Alétheia
Por Jesús Gerardo Puentes Balderas
Tanto los estudios internacionales como los locales sobre el transfuguismo político coinciden en no catalogarlo tajantemente como una traición. Incluso, consideran el cambio de partido como un elemento fundacional de la política liberal.
El transfuguismo político es un concepto ambiguo, cargado de una valoración moral, a la que generalmente le damos una connotación negativa respecto al comportamiento del individuo hacia su partido y sus electores.
Los analistas del tema diferencian el transfuguismo electoral -propio del sistema presidencialista mexicano- del transfuguismo de representación política, característico del sistema parlamentario europeo.
La diferencia entre uno y otro sistema radica en el momento de tomar la decisión y el motivo alentador de la misma.
Mientras en el presidencialismo mexicano mayoritariamente se realiza al momento de definir las candidaturas y motivado por intereses particulares, en el sistema de representación política europea generalmente se realiza por miembros del parlamento en funciones, con el firme objetivo de hacer gobierno e impulsar cambios en favor de sus representados.
Existe otra razón, sustentada y fundamentada, compartida por ambos sistemas: defender el derecho universal del individuo a votar y ser votado, así como su libertad de asociación.
Por lo tanto, no es justo estigmatizar a quien cambia de partido o ideología solo por ese hecho; lo reprobable son los motivos ocultos o poco transparentes detrás de la decisión.
Centrándonos en nuestra historia política, hasta agosto de 2012, el único medio para acceder al poder público fueron los partidos políticos.
Desde su fundación y hasta 1997, el PRI ejerció una hegemonía total.
Previa creación del INE (antes IFE) para garantizar el respeto al ejercicio libre del voto de los ciudadanos, el Presidente de la República era juez y parte; organizaba las elecciones a través de la Secretaría de Gobernación y el órgano sancionador era el Poder Legislativo, erigiéndose en Colegio Electoral.
Durante el período hegemónico los integrantes del Revolucionario Institucional no tenían incentivos para cambiar de partido y, quien osara hacerlo, estaba destinado al ostracismo.
En 1987 es donde, podríamos decir, inicia el transfuguismo como una práctica común, inaugurada por los militantes del PRI. Ese año Cuauhtémoc Cárdenas Solórzano abandona al Revolucionario Institucional por no estar de acuerdo con la designación de Carlos Salinas de Gortari como candidato a la Presidencia de la República.

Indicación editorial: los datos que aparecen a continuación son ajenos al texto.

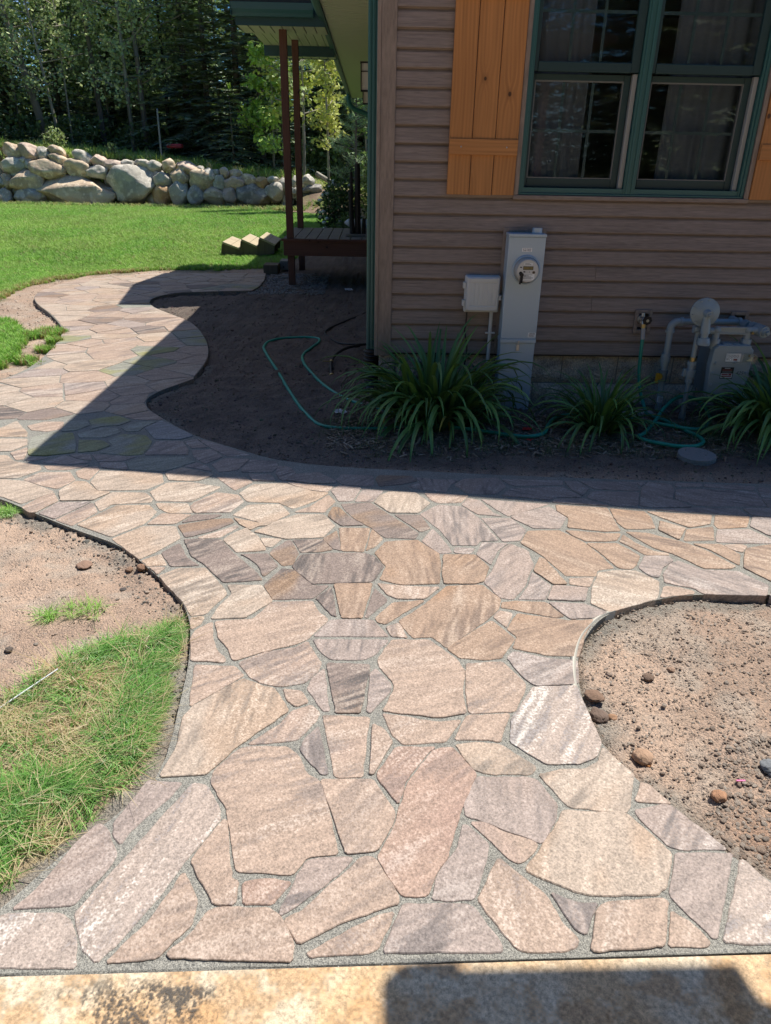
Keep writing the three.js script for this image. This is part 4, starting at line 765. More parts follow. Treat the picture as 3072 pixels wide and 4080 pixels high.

Podríamos suponer, sin conceder, que la salida de Cárdenas obedeció a un acto racional de dignidad y congruencia con principios y valores revolucionarios, para romper con un régimen de sucesión antidemocrático y caduco.
Sin duda alguna las elecciones de 1988 fueron el principio del fin de los fraudes electorales. En los últimos cinco lustros no ha existido una caída de sistema, pasamos de un régimen de partido hegemónico a tres alternancias electorales.
La aparición del IFE como organizador de las elecciones federales, así como del Tribunal Electoral como sancionador de las mismas, no solo ha garantizado a los electores la validez de su voto, sino también elecciones realmente competitivas en que existe certidumbre en el proceso e incertidumbre en el resultado.
La competitividad en los comicios trajo consigo un mal mayor: el transfuguismo de personajes indeseables aferrados al poder por el poder mismo y que brincan como chapulines, a conveniencia propia, de partido en partido para no vivir en el error.